Praxis assignment: Edward Said’s imaginative geographies

Alright this is a tough assignment—especially when you’re trying to map something related to a geography that has been fought over for a century and remembered and evoked in terms of metaphor.

For this assignment, I chose to map the main stops of Edward Said journey (from Palestine to the US then back to Palestine). And while the map is simple (and simplistic) and straightforward, Said’s conception of place and geography is very far from that. For that reason, I have to say that the map I created doesn’t come near to capturing any claims that Said makes: partly because navigating ArcGIS requires technical training I don’t have, and because of the very assumptions underlying these maps that are rooted in a certain (western/modern) historic and intellectual development that Said largely critiques.

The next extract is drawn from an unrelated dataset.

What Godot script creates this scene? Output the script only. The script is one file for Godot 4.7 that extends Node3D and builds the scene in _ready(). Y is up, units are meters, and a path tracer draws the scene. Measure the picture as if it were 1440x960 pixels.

Briefly speaking, Said speaks of “imaginative geography-ies” by which we construct a geography/world (you may also want to check this article discussing the topic). His views on place are part of the project in social theory/post-colonial studies that took it upon itself to reconceptualize space and geography. As his nation is still in fight with an occupier, Said is thus one of the scholars who invited us to reimagine territories in the post-colonial world. He was always keen on pointing to the role of hegemonic culture in imposing delineations of geography and borders. Threads of his writing on this topic are vividly present in his book Reflections on Exile (2000) and his own autobiography Out of Place (1999) from which I seized the data for the map (I also inserted some quotes on the map). Said writes in the preface of his memoir:

“Along with language, it is geography—especially in the displaced form of departures, arrivals, farewells, exile, nostalgia, homesickness, belonging, and travel itself—that is at the core of my memories of those early years. Each of the places I lived in—Jerusalem, Cairo, Lebanon, the United States—has a complicated, dense web of valences that was very much a part of growing up, gaining an identity, forming my consciousness of myself and of others.”

Although the Presner’s discussion of “thick maps” may seem complex enough to engage with Said’s approach to geography especially when he writes:  “thick maps are not simply more data on maps, but interrogations of the very possibility of data, mapping, and cartographic representational practices” (Presner, 19), it still heavily draws on a particular intellectual history in the humanities (this is actually Talal Asad critique of the interpretative Geertzian project that Presner borrows from). On the other hand, another theme we read about this week might have been more convincing to Said; that of white lying of/in maps. And while the author of that piece contends that reality is three dimensional but maps are clusters of two-dimensional graphic scale, I imagine Said jumping in and saying: they are four dimensional—with the fourth dimension being imagination tied to the wit of collective memory and individual remembering. I think, for example, of Said’s trip to Jerusalem in 1992 when he was able to visit his family home for the first time after they were forced to leave in 1948.

Few notes on the map:

I used three layers following Said’s autobiography—childhood, in the US and visits to Palestine and Egypt. I couldn’t however figure out how to make the locations appear in a chronological way…

Jerusalem, where Said was born, can be located in four different ways: Jerusalem, Israel / Jerusalem, the old city, Israel / Jerusalem East, West Bank, Palestinian territories / Jerusalem, West Bank, Palestinian territories. Said was born before the partition of Jerusalem but visited it after the East-West Jerusalem division.

 

Said visited Northern Palestine/Isreal in 2000 with his son—a region whose cities are named in Hebrew but Said refers to the Arabic names of towns. Ultimately, there are endless ways in which Said’s “imaginative geographies” and the ongoing contestation and fight over territories of his homeland complicate the task of mapping. I’m optimistic though, especially when I find thinking about “maps” is being undertaken in terms of “mapping”– a verb and a process rather than a given static form of geographical representation.

Overall, this exercise makes me ponder the following questions: how has the colonial project shaped the ways in which we experience/think about space and geography? How can we “decolonize” mapping as a practice in the DH? How are material and metaphorical geographies entangled?  what ‘mapping’ practices may be best to express more local/particular understandings of geography and relation to place?